北野武氏は、映画監督や大学教授、俳優、現代アート、コメンテーターなど、様々な分野で活躍をしている。それらの分野の才能は、いか程なのだろうか。人気があるからといっても、人気というのはテレビ局の方針一つで決まるので、人気と才能は比例するわけではない。全く面白くなく、世間からも受け入れられず、テレビにずっと出られなかったお笑い芸人が、突然多くの番組に出るようになり、司会をやったり冠番組をやったりしているというケースは非常に多い。

 話を戻すと、北野氏の映画は最初日本では認められず、海外の映画祭で賞を取ってから、テレビ局の力で「世界の北野」というキャッチフレーズのもとで監督としての人気が作り上げられていった。なぜ彼の映画は海外で評価を得たかというと、日本人の感覚や性格、習慣や庶民文化が表れた彼の作品が海外の人から見るととても新鮮で、素晴らしく見えたのだろう。「彼」ではなく「日本の異質さ」に新鮮さを感じ、魅了されたのだと私は個人的に評価している。だから日本人から見ると彼の作品は普通の映像作品でしかなく、海外の有名な賞を取ったあとから、彼の作品は「素晴らしいのだろう」となった。彼は日本の過去の作品を参考にしたり一流の俳優を採用して本人に演技を任せたりしている。映画監督としての才能は、どうなのだろうか。

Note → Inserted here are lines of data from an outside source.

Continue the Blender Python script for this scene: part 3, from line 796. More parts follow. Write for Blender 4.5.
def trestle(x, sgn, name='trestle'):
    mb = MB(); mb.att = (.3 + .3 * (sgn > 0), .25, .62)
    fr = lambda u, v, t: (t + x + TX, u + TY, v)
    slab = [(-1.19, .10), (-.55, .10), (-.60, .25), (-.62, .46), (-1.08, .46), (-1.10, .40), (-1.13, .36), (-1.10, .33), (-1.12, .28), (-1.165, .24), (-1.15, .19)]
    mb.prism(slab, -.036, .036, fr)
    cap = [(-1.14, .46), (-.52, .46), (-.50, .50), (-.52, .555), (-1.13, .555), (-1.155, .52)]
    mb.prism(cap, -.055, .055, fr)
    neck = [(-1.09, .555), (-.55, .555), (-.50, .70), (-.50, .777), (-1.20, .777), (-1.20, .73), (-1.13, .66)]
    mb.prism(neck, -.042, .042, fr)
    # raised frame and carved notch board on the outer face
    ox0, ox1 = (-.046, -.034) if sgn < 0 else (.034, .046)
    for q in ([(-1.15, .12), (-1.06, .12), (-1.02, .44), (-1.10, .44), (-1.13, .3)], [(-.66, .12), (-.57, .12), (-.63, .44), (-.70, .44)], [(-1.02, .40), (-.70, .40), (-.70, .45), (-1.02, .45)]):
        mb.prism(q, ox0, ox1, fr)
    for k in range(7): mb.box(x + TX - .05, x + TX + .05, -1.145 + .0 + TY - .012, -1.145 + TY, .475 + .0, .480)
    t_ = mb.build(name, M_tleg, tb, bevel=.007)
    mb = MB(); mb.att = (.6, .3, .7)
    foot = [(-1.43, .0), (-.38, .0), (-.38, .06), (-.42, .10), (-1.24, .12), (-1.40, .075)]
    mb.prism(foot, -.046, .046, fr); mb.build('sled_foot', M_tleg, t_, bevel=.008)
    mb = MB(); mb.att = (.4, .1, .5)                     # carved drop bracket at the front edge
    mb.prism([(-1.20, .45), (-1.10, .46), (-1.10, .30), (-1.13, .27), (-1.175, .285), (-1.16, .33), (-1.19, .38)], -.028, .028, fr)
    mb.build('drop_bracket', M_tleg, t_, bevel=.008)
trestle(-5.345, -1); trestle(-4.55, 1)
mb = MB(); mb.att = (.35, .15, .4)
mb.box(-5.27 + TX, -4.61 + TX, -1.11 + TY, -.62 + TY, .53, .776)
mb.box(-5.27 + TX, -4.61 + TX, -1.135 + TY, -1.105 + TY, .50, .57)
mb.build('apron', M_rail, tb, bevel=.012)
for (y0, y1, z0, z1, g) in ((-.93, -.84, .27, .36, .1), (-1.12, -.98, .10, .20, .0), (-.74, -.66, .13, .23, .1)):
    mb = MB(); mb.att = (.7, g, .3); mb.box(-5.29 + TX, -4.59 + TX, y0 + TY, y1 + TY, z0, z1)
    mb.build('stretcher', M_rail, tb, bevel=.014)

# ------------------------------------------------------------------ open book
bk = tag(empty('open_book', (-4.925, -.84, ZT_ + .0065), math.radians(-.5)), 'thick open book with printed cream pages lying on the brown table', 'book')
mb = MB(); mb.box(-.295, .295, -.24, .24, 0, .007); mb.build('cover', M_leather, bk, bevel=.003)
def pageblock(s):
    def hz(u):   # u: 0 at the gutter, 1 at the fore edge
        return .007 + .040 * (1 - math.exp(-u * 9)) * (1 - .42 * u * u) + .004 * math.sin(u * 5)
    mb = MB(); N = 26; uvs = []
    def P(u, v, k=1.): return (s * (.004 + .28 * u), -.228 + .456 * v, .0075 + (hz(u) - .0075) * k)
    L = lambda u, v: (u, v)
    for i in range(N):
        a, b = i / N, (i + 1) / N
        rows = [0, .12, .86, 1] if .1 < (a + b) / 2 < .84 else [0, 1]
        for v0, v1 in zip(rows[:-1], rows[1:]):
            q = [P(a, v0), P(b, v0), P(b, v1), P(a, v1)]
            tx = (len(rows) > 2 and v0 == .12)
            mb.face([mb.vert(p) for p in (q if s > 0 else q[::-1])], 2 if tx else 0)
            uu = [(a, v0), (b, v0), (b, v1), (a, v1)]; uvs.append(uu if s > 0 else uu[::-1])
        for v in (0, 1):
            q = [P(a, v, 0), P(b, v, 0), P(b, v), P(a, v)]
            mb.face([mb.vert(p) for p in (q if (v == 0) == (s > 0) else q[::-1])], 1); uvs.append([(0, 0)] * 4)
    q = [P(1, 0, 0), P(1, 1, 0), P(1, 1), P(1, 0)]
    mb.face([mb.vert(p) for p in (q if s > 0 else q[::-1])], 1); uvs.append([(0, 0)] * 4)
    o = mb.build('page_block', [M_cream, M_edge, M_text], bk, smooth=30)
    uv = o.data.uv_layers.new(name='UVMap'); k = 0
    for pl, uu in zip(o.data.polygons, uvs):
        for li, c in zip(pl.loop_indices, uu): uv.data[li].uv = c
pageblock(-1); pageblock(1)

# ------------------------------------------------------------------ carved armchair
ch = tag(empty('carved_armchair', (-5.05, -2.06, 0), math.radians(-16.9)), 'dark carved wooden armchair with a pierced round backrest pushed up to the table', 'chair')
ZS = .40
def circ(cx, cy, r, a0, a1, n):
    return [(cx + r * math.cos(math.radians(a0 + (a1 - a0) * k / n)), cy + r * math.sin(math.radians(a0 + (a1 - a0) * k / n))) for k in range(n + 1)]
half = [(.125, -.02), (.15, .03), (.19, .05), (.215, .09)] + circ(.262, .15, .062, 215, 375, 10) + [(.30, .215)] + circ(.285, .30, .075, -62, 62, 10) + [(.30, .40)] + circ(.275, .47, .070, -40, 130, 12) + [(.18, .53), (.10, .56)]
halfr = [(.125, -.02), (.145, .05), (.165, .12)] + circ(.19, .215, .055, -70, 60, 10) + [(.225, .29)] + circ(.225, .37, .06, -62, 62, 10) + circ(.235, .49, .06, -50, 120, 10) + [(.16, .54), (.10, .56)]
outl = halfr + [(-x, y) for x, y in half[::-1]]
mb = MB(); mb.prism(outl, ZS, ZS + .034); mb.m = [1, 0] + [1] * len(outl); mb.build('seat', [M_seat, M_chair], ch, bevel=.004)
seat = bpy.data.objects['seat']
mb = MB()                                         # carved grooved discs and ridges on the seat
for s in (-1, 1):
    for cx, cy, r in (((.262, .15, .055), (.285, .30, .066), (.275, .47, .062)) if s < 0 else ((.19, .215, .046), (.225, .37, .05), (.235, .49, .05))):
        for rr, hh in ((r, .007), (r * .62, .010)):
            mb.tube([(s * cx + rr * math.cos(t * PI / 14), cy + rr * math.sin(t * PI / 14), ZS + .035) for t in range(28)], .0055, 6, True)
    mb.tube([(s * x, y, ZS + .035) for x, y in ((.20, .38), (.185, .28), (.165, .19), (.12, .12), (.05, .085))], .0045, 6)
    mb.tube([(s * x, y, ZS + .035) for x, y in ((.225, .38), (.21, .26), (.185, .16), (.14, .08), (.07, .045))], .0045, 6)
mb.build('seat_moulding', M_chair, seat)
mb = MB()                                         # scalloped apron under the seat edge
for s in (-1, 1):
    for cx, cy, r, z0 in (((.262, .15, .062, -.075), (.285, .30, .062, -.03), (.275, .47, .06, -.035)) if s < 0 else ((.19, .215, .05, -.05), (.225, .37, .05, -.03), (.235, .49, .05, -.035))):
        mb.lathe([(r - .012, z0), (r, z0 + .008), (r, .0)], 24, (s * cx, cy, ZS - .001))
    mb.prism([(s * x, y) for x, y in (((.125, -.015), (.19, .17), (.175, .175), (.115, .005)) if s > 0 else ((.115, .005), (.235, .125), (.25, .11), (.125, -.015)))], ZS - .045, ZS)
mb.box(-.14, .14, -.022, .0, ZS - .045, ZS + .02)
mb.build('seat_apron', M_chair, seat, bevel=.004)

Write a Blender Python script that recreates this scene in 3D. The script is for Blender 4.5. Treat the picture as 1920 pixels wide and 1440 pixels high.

 大学教授としての学生への指導では、裏話などではなく、映像作品制作における専門的な指導が行われていたのだろうか。

 俳優としての演技力は、昨日もドラマに出ていたが個人的には不自然で表現力も豊かではないように感じられる。少なくとも、彼以外の日本の全ての俳優と比較すると、違いは皆が感じるのではないだろうか。

 現代アートは、海外での映画祭の時に並行して彼の作った造形物が現地で展示されるが、率直な個人的感想は、地方の小さな秘宝館にあるような作品のように見えた。現地の外国人も、映画監督の北野氏が作ったものだからということで、じっくりと見ていた。このような状況を見ると、本当に悲しくなってくる。北野氏本人も現地の市民もみんなわかっているのに、偽善的な表現をせざるを得ない。つらいだろうと思う。

 彼は、自身のお笑いや監督業、演技力について、たまにボソッと本音を言うことがある。普通は隠すと思うのだが、正直に話す。誠実でとてもいい人なのだろう。彼は自分や周りのことがよく見えており、賢い。だから、コメンテーターとしての意見にも客観性もあり、弁護士コメンテーター達とは一線を画している。

 彼こそ、テレビ局の力を最大限に生かして駆けのぼった時代の寵児である。それも一つの才能であろう。